_SHORT PROBLEM_. Using the data below, repeat all of it precisely.
┄┄┄┄┄┄┄┄┄┄┄┄┄┄┄┄┄┄┄┄
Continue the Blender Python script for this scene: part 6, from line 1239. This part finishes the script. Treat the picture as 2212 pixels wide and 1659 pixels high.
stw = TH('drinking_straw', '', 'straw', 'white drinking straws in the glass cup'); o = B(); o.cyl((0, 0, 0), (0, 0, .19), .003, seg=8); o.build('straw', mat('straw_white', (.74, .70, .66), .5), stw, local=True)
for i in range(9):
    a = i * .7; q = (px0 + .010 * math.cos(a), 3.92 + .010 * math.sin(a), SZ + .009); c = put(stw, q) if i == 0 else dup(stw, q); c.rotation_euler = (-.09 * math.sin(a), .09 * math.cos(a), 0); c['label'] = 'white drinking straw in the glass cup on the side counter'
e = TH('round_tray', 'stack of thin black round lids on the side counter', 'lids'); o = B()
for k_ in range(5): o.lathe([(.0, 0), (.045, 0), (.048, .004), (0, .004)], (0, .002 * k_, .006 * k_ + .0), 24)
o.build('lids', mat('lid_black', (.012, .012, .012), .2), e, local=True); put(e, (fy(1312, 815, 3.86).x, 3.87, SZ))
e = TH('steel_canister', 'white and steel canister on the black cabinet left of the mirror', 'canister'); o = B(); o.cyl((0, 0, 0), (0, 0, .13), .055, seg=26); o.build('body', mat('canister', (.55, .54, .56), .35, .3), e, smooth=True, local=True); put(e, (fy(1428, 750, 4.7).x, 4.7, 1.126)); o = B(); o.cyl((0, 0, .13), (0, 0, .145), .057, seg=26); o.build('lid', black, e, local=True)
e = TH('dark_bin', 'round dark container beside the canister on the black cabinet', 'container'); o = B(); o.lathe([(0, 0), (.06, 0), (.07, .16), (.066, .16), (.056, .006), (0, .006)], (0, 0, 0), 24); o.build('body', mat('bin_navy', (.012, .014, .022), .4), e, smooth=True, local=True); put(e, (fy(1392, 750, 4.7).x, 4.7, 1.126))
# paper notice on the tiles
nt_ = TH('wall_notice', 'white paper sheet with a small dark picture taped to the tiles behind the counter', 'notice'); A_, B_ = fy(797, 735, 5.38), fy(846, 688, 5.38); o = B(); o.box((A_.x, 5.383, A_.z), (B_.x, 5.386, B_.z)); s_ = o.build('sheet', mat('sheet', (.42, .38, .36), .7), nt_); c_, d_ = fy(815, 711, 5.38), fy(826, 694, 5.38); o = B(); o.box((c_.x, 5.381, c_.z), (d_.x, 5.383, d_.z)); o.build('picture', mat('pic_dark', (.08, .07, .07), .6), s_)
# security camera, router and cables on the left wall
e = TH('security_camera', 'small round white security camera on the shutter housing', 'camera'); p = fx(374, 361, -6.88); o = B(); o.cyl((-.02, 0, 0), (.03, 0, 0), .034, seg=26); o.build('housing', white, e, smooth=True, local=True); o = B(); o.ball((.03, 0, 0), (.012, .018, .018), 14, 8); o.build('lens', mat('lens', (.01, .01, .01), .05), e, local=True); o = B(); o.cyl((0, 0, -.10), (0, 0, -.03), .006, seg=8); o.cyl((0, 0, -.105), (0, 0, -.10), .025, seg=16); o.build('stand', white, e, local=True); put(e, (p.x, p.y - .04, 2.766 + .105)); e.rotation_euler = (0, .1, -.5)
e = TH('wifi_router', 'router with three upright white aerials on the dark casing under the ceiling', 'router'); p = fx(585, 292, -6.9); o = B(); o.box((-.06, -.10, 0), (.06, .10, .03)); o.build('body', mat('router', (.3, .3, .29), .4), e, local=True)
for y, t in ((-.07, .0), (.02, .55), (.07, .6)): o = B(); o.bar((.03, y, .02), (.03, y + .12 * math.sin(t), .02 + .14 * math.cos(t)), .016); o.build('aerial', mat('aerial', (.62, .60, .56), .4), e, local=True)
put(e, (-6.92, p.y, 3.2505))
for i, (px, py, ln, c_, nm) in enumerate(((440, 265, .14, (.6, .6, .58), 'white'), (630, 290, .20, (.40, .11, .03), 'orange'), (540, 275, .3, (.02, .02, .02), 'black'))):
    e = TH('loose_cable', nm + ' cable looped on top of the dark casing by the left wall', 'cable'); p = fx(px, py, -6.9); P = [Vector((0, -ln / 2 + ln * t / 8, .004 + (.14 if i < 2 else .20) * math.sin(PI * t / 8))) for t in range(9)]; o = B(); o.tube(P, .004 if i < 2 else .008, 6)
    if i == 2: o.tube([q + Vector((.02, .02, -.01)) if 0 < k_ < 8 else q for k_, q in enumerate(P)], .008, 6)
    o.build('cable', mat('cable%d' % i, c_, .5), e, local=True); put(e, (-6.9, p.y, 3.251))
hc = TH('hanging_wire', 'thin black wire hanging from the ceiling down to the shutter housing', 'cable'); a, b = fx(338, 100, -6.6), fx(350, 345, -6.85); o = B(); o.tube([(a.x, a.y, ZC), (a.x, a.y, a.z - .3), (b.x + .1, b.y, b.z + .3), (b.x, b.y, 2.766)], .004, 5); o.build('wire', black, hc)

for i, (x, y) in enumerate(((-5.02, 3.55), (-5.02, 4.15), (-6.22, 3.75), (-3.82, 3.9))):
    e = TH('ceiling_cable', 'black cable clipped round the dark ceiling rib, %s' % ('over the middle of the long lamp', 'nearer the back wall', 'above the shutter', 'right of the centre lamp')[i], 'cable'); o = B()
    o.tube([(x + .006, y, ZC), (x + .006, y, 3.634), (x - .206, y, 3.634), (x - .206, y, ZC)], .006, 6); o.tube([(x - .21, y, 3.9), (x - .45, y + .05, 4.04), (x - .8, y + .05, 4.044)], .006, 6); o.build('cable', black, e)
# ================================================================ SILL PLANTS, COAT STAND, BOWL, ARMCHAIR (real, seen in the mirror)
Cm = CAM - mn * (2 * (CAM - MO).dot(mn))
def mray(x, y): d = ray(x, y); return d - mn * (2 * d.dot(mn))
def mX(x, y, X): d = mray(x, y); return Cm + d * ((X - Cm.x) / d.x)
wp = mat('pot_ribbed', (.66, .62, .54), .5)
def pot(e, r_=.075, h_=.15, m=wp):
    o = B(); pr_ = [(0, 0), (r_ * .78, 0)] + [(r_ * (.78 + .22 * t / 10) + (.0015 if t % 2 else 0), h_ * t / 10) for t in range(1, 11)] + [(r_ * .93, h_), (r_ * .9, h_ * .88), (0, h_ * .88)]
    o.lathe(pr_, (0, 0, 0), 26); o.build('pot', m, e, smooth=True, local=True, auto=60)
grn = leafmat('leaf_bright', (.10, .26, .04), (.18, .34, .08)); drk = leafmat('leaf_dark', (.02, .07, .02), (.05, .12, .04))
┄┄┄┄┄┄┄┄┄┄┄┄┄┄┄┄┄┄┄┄
_RESPONSE TO THE TASK_.
Continue the Blender Python script for this scene: part 6, from line 1239. This part finishes the script. Treat the picture as 2212 pixels wide and 1659 pixels high.
stw = TH('drinking_straw', '', 'straw', 'white drinking straws in the glass cup'); o = B(); o.cyl((0, 0, 0), (0, 0, .19), .003, seg=8); o.build('straw', mat('straw_white', (.74, .70, .66), .5), stw, local=True)
for i in range(9):
    a = i * .7; q = (px0 + .010 * math.cos(a), 3.92 + .010 * math.sin(a), SZ + .009); c = put(stw, q) if i == 0 else dup(stw, q); c.rotation_euler = (-.09 * math.sin(a), .09 * math.cos(a), 0); c['label'] = 'white drinking straw in the glass cup on the side counter'
e = TH('round_tray', 'stack of thin black round lids on the side counter', 'lids'); o = B()
for k_ in range(5): o.lathe([(.0, 0), (.045, 0), (.048, .004), (0, .004)], (0, .002 * k_, .006 * k_ + .0), 24)
o.build('lids', mat('lid_black', (.012, .012, .012), .2), e, local=True); put(e, (fy(1312, 815, 3.86).x, 3.87, SZ))
e = TH('steel_canister', 'white and steel canister on the black cabinet left of the mirror', 'canister'); o = B(); o.cyl((0, 0, 0), (0, 0, .13), .055, seg=26); o.build('body', mat('canister', (.55, .54, .56), .35, .3), e, smooth=True, local=True); put(e, (fy(1428, 750, 4.7).x, 4.7, 1.126)); o = B(); o.cyl((0, 0, .13), (0, 0, .145), .057, seg=26); o.build('lid', black, e, local=True)
e = TH('dark_bin', 'round dark container beside the canister on the black cabinet', 'container'); o = B(); o.lathe([(0, 0), (.06, 0), (.07, .16), (.066, .16), (.056, .006), (0, .006)], (0, 0, 0), 24); o.build('body', mat('bin_navy', (.012, .014, .022), .4), e, smooth=True, local=True); put(e, (fy(1392, 750, 4.7).x, 4.7, 1.126))
# paper notice on the tiles
nt_ = TH('wall_notice', 'white paper sheet with a small dark picture taped to the tiles behind the counter', 'notice'); A_, B_ = fy(797, 735, 5.38), fy(846, 688, 5.38); o = B(); o.box((A_.x, 5.383, A_.z), (B_.x, 5.386, B_.z)); s_ = o.build('sheet', mat('sheet', (.42, .38, .36), .7), nt_); c_, d_ = fy(815, 711, 5.38), fy(826, 694, 5.38); o = B(); o.box((c_.x, 5.381, c_.z), (d_.x, 5.383, d_.z)); o.build('picture', mat('pic_dark', (.08, .07, .07), .6), s_)
# security camera, router and cables on the left wall
e = TH('security_camera', 'small round white security camera on the shutter housing', 'camera'); p = fx(374, 361, -6.88); o = B(); o.cyl((-.02, 0, 0), (.03, 0, 0), .034, seg=26); o.build('housing', white, e, smooth=True, local=True); o = B(); o.ball((.03, 0, 0), (.012, .018, .018), 14, 8); o.build('lens', mat('lens', (.01, .01, .01), .05), e, local=True); o = B(); o.cyl((0, 0, -.10), (0, 0, -.03), .006, seg=8); o.cyl((0, 0, -.105), (0, 0, -.10), .025, seg=16); o.build('stand', white, e, local=True); put(e, (p.x, p.y - .04, 2.766 + .105)); e.rotation_euler = (0, .1, -.5)
e = TH('wifi_router', 'router with three upright white aerials on the dark casing under the ceiling', 'router'); p = fx(585, 292, -6.9); o = B(); o.box((-.06, -.10, 0), (.06, .10, .03)); o.build('body', mat('router', (.3, .3, .29), .4), e, local=True)
for y, t in ((-.07, .0), (.02, .55), (.07, .6)): o = B(); o.bar((.03, y, .02), (.03, y + .12 * math.sin(t), .02 + .14 * math.cos(t)), .016); o.build('aerial', mat('aerial', (.62, .60, .56), .4), e, local=True)
put(e, (-6.92, p.y, 3.2505))
for i, (px, py, ln, c_, nm) in enumerate(((440, 265, .14, (.6, .6, .58), 'white'), (630, 290, .20, (.40, .11, .03), 'orange'), (540, 275, .3, (.02, .02, .02), 'black'))):
    e = TH('loose_cable', nm + ' cable looped on top of the dark casing by the left wall', 'cable'); p = fx(px, py, -6.9); P = [Vector((0, -ln / 2 + ln * t / 8, .004 + (.14 if i < 2 else .20) * math.sin(PI * t / 8))) for t in range(9)]; o = B(); o.tube(P, .004 if i < 2 else .008, 6)
    if i == 2: o.tube([q + Vector((.02, .02, -.01)) if 0 < k_ < 8 else q for k_, q in enumerate(P)], .008, 6)
    o.build('cable', mat('cable%d' % i, c_, .5), e, local=True); put(e, (-6.9, p.y, 3.251))
hc = TH('hanging_wire', 'thin black wire hanging from the ceiling down to the shutter housing', 'cable'); a, b = fx(338, 100, -6.6), fx(350, 345, -6.85); o = B(); o.tube([(a.x, a.y, ZC), (a.x, a.y, a.z - .3), (b.x + .1, b.y, b.z + .3), (b.x, b.y, 2.766)], .004, 5); o.build('wire', black, hc)

for i, (x, y) in enumerate(((-5.02, 3.55), (-5.02, 4.15), (-6.22, 3.75), (-3.82, 3.9))):
    e = TH('ceiling_cable', 'black cable clipped round the dark ceiling rib, %s' % ('over the middle of the long lamp', 'nearer the back wall', 'above the shutter', 'right of the centre lamp')[i], 'cable'); o = B()
    o.tube([(x + .006, y, ZC), (x + .006, y, 3.634), (x - .206, y, 3.634), (x - .206, y, ZC)], .006, 6); o.tube([(x - .21, y, 3.9), (x - .45, y + .05, 4.04), (x - .8, y + .05, 4.044)], .006, 6); o.build('cable', black, e)
# ================================================================ SILL PLANTS, COAT STAND, BOWL, ARMCHAIR (real, seen in the mirror)
Cm = CAM - mn * (2 * (CAM - MO).dot(mn))
def mray(x, y): d = ray(x, y); return d - mn * (2 * d.dot(mn))
def mX(x, y, X): d = mray(x, y); return Cm + d * ((X - Cm.x) / d.x)
wp = mat('pot_ribbed', (.66, .62, .54), .5)
def pot(e, r_=.075, h_=.15, m=wp):
    o = B(); pr_ = [(0, 0), (r_ * .78, 0)] + [(r_ * (.78 + .22 * t / 10) + (.0015 if t % 2 else 0), h_ * t / 10) for t in range(1, 11)] + [(r_ * .93, h_), (r_ * .9, h_ * .88), (0, h_ * .88)]
    o.lathe(pr_, (0, 0, 0), 26); o.build('pot', m, e, smooth=True, local=True, auto=60)
grn = leafmat('leaf_bright', (.10, .26, .04), (.18, .34, .08)); drk = leafmat('leaf_dark', (.02, .07, .02), (.05, .12, .04))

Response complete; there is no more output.